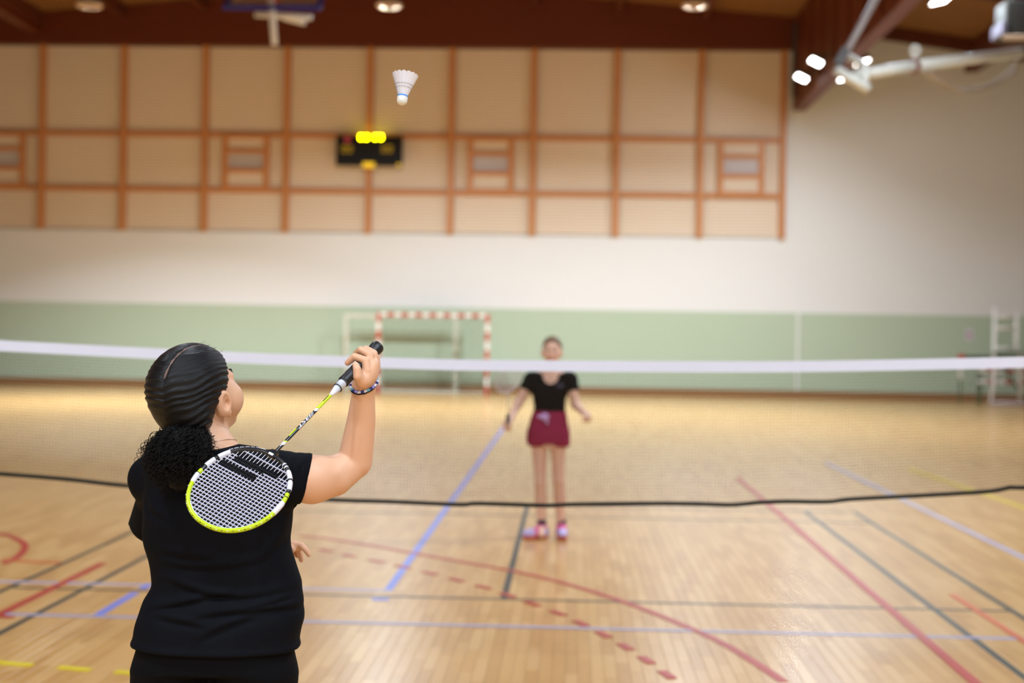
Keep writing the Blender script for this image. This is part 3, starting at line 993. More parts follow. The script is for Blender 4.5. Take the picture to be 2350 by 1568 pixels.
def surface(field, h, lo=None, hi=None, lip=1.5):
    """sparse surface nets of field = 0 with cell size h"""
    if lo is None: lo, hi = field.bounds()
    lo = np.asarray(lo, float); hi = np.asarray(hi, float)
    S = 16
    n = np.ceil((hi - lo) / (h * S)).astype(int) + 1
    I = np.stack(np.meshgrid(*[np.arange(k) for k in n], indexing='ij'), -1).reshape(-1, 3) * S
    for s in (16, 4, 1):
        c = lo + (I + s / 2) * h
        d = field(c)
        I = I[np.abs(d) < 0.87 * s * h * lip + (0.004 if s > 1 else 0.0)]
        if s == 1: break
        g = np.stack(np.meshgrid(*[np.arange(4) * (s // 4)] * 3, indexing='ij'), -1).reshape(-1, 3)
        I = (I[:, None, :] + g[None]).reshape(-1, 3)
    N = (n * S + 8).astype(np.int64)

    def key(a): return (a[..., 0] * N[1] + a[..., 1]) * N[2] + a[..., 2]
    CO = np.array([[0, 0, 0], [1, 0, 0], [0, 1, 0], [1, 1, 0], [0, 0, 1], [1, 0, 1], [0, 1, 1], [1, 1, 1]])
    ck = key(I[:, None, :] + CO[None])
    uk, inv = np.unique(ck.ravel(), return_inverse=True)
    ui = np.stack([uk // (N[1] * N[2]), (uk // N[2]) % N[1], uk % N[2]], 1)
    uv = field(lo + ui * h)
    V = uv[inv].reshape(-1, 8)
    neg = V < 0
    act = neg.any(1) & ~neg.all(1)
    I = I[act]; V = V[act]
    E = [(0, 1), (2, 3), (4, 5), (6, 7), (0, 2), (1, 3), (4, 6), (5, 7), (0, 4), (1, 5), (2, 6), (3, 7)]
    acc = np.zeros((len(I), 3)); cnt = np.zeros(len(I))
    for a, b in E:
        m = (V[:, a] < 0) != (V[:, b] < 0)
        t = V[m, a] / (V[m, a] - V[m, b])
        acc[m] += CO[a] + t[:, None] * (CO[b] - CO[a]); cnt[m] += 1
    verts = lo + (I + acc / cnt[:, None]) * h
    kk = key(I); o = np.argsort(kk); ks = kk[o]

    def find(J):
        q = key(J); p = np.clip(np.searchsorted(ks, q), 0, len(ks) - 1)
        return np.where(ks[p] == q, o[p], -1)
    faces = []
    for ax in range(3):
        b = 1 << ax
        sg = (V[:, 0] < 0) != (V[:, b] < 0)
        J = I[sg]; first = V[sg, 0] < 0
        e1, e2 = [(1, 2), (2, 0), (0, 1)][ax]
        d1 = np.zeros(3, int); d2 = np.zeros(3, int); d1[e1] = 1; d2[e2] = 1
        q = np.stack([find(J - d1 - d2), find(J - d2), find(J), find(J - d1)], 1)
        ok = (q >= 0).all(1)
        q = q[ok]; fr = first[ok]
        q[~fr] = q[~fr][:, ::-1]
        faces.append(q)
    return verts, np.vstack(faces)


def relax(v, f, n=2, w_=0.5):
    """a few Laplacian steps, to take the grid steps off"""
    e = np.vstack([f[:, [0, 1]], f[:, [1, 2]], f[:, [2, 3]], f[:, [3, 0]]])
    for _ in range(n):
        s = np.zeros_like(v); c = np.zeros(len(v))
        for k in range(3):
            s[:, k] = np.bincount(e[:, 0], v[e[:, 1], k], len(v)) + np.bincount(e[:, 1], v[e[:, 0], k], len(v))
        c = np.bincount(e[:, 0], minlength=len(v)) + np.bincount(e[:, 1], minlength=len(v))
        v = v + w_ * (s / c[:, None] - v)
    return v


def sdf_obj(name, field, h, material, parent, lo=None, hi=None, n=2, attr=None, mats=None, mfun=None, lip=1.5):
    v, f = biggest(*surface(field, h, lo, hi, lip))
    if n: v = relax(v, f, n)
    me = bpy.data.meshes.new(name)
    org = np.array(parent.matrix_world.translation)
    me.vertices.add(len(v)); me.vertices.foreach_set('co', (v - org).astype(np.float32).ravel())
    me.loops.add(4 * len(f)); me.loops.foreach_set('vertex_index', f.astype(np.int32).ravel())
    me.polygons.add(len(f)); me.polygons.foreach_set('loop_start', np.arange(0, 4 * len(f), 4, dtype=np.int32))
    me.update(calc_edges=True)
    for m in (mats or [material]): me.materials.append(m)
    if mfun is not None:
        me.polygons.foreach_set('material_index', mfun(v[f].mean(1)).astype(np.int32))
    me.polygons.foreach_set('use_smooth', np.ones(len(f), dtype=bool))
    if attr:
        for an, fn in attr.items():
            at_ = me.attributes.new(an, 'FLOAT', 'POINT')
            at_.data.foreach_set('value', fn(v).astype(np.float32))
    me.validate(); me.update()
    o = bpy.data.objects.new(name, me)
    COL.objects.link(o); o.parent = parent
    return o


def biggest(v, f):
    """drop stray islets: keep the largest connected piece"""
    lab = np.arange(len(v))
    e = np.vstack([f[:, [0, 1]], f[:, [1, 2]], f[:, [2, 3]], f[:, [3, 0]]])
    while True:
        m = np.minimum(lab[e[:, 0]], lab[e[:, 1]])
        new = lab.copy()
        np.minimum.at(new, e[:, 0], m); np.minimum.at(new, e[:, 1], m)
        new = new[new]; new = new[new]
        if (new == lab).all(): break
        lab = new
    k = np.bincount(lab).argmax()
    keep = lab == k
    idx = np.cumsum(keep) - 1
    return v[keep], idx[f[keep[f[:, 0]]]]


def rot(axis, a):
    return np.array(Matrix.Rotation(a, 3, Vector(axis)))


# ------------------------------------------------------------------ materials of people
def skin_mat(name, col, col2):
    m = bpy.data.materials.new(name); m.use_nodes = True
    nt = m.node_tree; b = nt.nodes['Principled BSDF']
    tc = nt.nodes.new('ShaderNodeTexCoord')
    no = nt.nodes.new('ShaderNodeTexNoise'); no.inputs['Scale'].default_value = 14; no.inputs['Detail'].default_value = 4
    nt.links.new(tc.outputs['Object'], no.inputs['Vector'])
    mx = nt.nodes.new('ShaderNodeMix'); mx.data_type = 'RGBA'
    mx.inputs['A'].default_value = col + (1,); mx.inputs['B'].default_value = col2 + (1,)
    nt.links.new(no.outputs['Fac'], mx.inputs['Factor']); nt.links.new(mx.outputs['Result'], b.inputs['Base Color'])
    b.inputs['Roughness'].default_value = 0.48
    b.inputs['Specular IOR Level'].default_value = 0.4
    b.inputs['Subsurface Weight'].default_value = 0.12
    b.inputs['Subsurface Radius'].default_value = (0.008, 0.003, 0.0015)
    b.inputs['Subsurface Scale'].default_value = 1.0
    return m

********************

**YOUR TASK**
Without the pictures, repeat the listing above exactly.

**RESPONSE**
Keep writing the Blender script for this image. This is part 3, starting at line 993. More parts follow. The script is for Blender 4.5. Take the picture to be 2350 by 1568 pixels.
def surface(field, h, lo=None, hi=None, lip=1.5):
    """sparse surface nets of field = 0 with cell size h"""
    if lo is None: lo, hi = field.bounds()
    lo = np.asarray(lo, float); hi = np.asarray(hi, float)
    S = 16
    n = np.ceil((hi - lo) / (h * S)).astype(int) + 1
    I = np.stack(np.meshgrid(*[np.arange(k) for k in n], indexing='ij'), -1).reshape(-1, 3) * S
    for s in (16, 4, 1):
        c = lo + (I + s / 2) * h
        d = field(c)
        I = I[np.abs(d) < 0.87 * s * h * lip + (0.004 if s > 1 else 0.0)]
        if s == 1: break
        g = np.stack(np.meshgrid(*[np.arange(4) * (s // 4)] * 3, indexing='ij'), -1).reshape(-1, 3)
        I = (I[:, None, :] + g[None]).reshape(-1, 3)
    N = (n * S + 8).astype(np.int64)

    def key(a): return (a[..., 0] * N[1] + a[..., 1]) * N[2] + a[..., 2]
    CO = np.array([[0, 0, 0], [1, 0, 0], [0, 1, 0], [1, 1, 0], [0, 0, 1], [1, 0, 1], [0, 1, 1], [1, 1, 1]])
    ck = key(I[:, None, :] + CO[None])
    uk, inv = np.unique(ck.ravel(), return_inverse=True)
    ui = np.stack([uk // (N[1] * N[2]), (uk // N[2]) % N[1], uk % N[2]], 1)
    uv = field(lo + ui * h)
    V = uv[inv].reshape(-1, 8)
    neg = V < 0
    act = neg.any(1) & ~neg.all(1)
    I = I[act]; V = V[act]
    E = [(0, 1), (2, 3), (4, 5), (6, 7), (0, 2), (1, 3), (4, 6), (5, 7), (0, 4), (1, 5), (2, 6), (3, 7)]
    acc = np.zeros((len(I), 3)); cnt = np.zeros(len(I))
    for a, b in E:
        m = (V[:, a] < 0) != (V[:, b] < 0)
        t = V[m, a] / (V[m, a] - V[m, b])
        acc[m] += CO[a] + t[:, None] * (CO[b] - CO[a]); cnt[m] += 1
    verts = lo + (I + acc / cnt[:, None]) * h
    kk = key(I); o = np.argsort(kk); ks = kk[o]

    def find(J):
        q = key(J); p = np.clip(np.searchsorted(ks, q), 0, len(ks) - 1)
        return np.where(ks[p] == q, o[p], -1)
    faces = []
    for ax in range(3):
        b = 1 << ax
        sg = (V[:, 0] < 0) != (V[:, b] < 0)
        J = I[sg]; first = V[sg, 0] < 0
        e1, e2 = [(1, 2), (2, 0), (0, 1)][ax]
        d1 = np.zeros(3, int); d2 = np.zeros(3, int); d1[e1] = 1; d2[e2] = 1
        q = np.stack([find(J - d1 - d2), find(J - d2), find(J), find(J - d1)], 1)
        ok = (q >= 0).all(1)
        q = q[ok]; fr = first[ok]
        q[~fr] = q[~fr][:, ::-1]
        faces.append(q)
    return verts, np.vstack(faces)


def relax(v, f, n=2, w_=0.5):
    """a few Laplacian steps, to take the grid steps off"""
    e = np.vstack([f[:, [0, 1]], f[:, [1, 2]], f[:, [2, 3]], f[:, [3, 0]]])
    for _ in range(n):
        s = np.zeros_like(v); c = np.zeros(len(v))
        for k in range(3):
            s[:, k] = np.bincount(e[:, 0], v[e[:, 1], k], len(v)) + np.bincount(e[:, 1], v[e[:, 0], k], len(v))
        c = np.bincount(e[:, 0], minlength=len(v)) + np.bincount(e[:, 1], minlength=len(v))
        v = v + w_ * (s / c[:, None] - v)
    return v


def sdf_obj(name, field, h, material, parent, lo=None, hi=None, n=2, attr=None, mats=None, mfun=None, lip=1.5):
    v, f = biggest(*surface(field, h, lo, hi, lip))
    if n: v = relax(v, f, n)
    me = bpy.data.meshes.new(name)
    org = np.array(parent.matrix_world.translation)
    me.vertices.add(len(v)); me.vertices.foreach_set('co', (v - org).astype(np.float32).ravel())
    me.loops.add(4 * len(f)); me.loops.foreach_set('vertex_index', f.astype(np.int32).ravel())
    me.polygons.add(len(f)); me.polygons.foreach_set('loop_start', np.arange(0, 4 * len(f), 4, dtype=np.int32))
    me.update(calc_edges=True)
    for m in (mats or [material]): me.materials.append(m)
    if mfun is not None:
        me.polygons.foreach_set('material_index', mfun(v[f].mean(1)).astype(np.int32))
    me.polygons.foreach_set('use_smooth', np.ones(len(f), dtype=bool))
    if attr:
        for an, fn in attr.items():
            at_ = me.attributes.new(an, 'FLOAT', 'POINT')
            at_.data.foreach_set('value', fn(v).astype(np.float32))
    me.validate(); me.update()
    o = bpy.data.objects.new(name, me)
    COL.objects.link(o); o.parent = parent
    return o


def biggest(v, f):
    """drop stray islets: keep the largest connected piece"""
    lab = np.arange(len(v))
    e = np.vstack([f[:, [0, 1]], f[:, [1, 2]], f[:, [2, 3]], f[:, [3, 0]]])
    while True:
        m = np.minimum(lab[e[:, 0]], lab[e[:, 1]])
        new = lab.copy()
        np.minimum.at(new, e[:, 0], m); np.minimum.at(new, e[:, 1], m)
        new = new[new]; new = new[new]
        if (new == lab).all(): break
        lab = new
    k = np.bincount(lab).argmax()
    keep = lab == k
    idx = np.cumsum(keep) - 1
    return v[keep], idx[f[keep[f[:, 0]]]]


def rot(axis, a):
    return np.array(Matrix.Rotation(a, 3, Vector(axis)))


# ------------------------------------------------------------------ materials of people
def skin_mat(name, col, col2):
    m = bpy.data.materials.new(name); m.use_nodes = True
    nt = m.node_tree; b = nt.nodes['Principled BSDF']
    tc = nt.nodes.new('ShaderNodeTexCoord')
    no = nt.nodes.new('ShaderNodeTexNoise'); no.inputs['Scale'].default_value = 14; no.inputs['Detail'].default_value = 4
    nt.links.new(tc.outputs['Object'], no.inputs['Vector'])
    mx = nt.nodes.new('ShaderNodeMix'); mx.data_type = 'RGBA'
    mx.inputs['A'].default_value = col + (1,); mx.inputs['B'].default_value = col2 + (1,)
    nt.links.new(no.outputs['Fac'], mx.inputs['Factor']); nt.links.new(mx.outputs['Result'], b.inputs['Base Color'])
    b.inputs['Roughness'].default_value = 0.48
    b.inputs['Specular IOR Level'].default_value = 0.4
    b.inputs['Subsurface Weight'].default_value = 0.12
    b.inputs['Subsurface Radius'].default_value = (0.008, 0.003, 0.0015)
    b.inputs['Subsurface Scale'].default_value = 1.0
    return m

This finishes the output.